As your toddler heads towards being a three-year-old, coordination increases, and your child develops more physical control. This is a time of constant movement – running, jumping, climbing and kicking. Walking is now the heel-to-toes grown-up style, rather than the legs-apart style of a new walker.

Your toddler will enjoy using you and other familiar grown-ups as a play gym at this age, especially if you get down on the floor and play together.

Play ideas to get your toddler moving

Toddlers, play, movement and learning all go together. Here are some play ideas to get your toddler moving and learning at the same time:

  • Try push-and-pull toys from eight months.
  • Listen to any music that gives your toddler the opportunity to try moving to the beat.
  • Sing simple songs and rhymes that let your toddler copy actions.
  • Try ride-on toys from 12 months.
  • Let your toddler use playground equipment from 12 months.
  • Give your toddler different-sized containers to help him practise fine motor skills by putting small containers into larger ones.
  • Do puzzles and large Lego together.
  • Roll, toss and kick soft balls to each other.
  • Go for outdoor play in parks, backyards, at the beach – anywhere that your toddler can safely toddle, run and explore – to practise motor skills.

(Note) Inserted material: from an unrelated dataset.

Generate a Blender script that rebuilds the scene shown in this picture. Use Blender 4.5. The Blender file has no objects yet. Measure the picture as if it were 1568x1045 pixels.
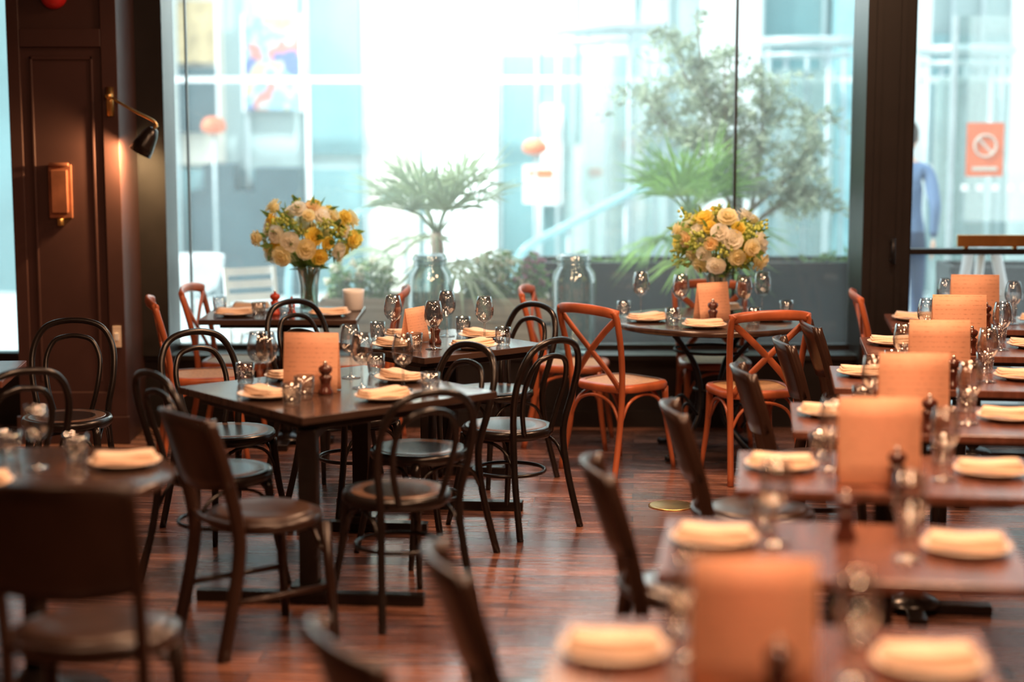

Try to limit your toddler’s screen time. Screens include television, computers, tablets and other electronic games and devices. Children aged 2-5 years should have no more one hour of screen time a day.

It’s also worth thinking about how much time your toddler spends in a car seat, pram or stroller each day. Toddlers should be inactive for no more than one hour at a time. Your toddler will probably let you know that an hour of being made to sit still is more than enough!

If your child isn’t running smoothly by three years, or shows little interest in exploring actively, it’s a good idea to talk with your child and family health nurse or GP.